What is asked:
Retype the data exactly, from its first line to the line containing "return (f(r), f(g), f(b), 1)", including both, and skip any picture.

-- -- --

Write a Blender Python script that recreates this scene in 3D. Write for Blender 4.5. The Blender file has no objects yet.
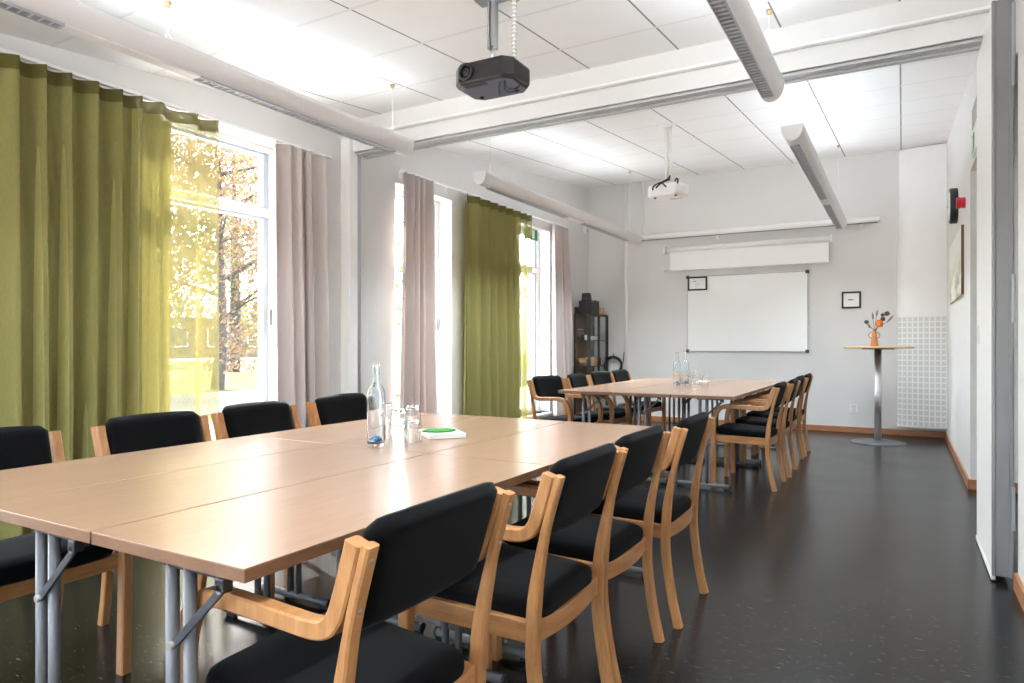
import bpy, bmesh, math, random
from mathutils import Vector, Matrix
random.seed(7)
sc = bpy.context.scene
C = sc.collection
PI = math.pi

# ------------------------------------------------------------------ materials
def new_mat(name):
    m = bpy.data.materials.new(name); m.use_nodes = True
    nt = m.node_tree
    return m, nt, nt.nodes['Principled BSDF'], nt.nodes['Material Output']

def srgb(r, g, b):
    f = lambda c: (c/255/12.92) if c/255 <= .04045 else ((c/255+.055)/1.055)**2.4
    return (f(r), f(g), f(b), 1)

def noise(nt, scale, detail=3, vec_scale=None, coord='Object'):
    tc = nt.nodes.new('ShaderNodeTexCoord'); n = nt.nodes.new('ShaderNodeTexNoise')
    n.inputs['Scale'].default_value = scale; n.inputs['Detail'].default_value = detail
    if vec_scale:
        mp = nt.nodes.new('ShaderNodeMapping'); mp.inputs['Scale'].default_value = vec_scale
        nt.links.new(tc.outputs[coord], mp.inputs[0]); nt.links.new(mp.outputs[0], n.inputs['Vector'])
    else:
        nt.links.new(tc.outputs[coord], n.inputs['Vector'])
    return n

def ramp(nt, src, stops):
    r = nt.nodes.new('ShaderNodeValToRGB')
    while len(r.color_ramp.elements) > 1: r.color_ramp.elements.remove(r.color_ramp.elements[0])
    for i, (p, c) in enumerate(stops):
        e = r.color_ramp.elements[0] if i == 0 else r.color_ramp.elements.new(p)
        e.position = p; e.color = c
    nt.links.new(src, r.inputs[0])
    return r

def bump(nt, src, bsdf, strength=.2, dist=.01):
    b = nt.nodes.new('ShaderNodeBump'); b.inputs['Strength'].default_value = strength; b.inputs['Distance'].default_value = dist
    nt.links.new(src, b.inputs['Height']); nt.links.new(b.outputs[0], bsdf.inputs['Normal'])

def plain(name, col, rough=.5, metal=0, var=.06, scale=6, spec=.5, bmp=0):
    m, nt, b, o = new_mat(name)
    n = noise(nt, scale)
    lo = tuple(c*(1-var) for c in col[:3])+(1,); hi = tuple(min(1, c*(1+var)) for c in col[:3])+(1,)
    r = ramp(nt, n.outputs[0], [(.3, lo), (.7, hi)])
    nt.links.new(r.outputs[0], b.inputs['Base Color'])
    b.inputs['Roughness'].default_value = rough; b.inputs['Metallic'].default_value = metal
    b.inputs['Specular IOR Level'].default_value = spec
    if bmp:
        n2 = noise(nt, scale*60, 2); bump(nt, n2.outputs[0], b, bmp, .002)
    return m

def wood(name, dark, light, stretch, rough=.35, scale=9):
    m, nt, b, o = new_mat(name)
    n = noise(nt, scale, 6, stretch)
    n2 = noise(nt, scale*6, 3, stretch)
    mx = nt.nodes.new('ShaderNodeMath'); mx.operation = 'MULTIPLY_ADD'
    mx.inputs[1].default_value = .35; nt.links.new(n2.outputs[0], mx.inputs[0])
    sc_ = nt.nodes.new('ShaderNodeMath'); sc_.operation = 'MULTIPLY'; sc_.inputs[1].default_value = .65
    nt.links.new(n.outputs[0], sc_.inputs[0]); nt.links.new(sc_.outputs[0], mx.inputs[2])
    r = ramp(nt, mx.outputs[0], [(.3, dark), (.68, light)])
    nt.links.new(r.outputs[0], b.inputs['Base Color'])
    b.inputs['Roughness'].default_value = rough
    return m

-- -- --

Output for this exercise:
Write a Blender Python script that recreates this scene in 3D. Write for Blender 4.5. The Blender file has no objects yet.
import bpy, bmesh, math, random
from mathutils import Vector, Matrix
random.seed(7)
sc = bpy.context.scene
C = sc.collection
PI = math.pi

# ------------------------------------------------------------------ materials
def new_mat(name):
    m = bpy.data.materials.new(name); m.use_nodes = True
    nt = m.node_tree
    return m, nt, nt.nodes['Principled BSDF'], nt.nodes['Material Output']

def srgb(r, g, b):
    f = lambda c: (c/255/12.92) if c/255 <= .04045 else ((c/255+.055)/1.055)**2.4
    return (f(r), f(g), f(b), 1)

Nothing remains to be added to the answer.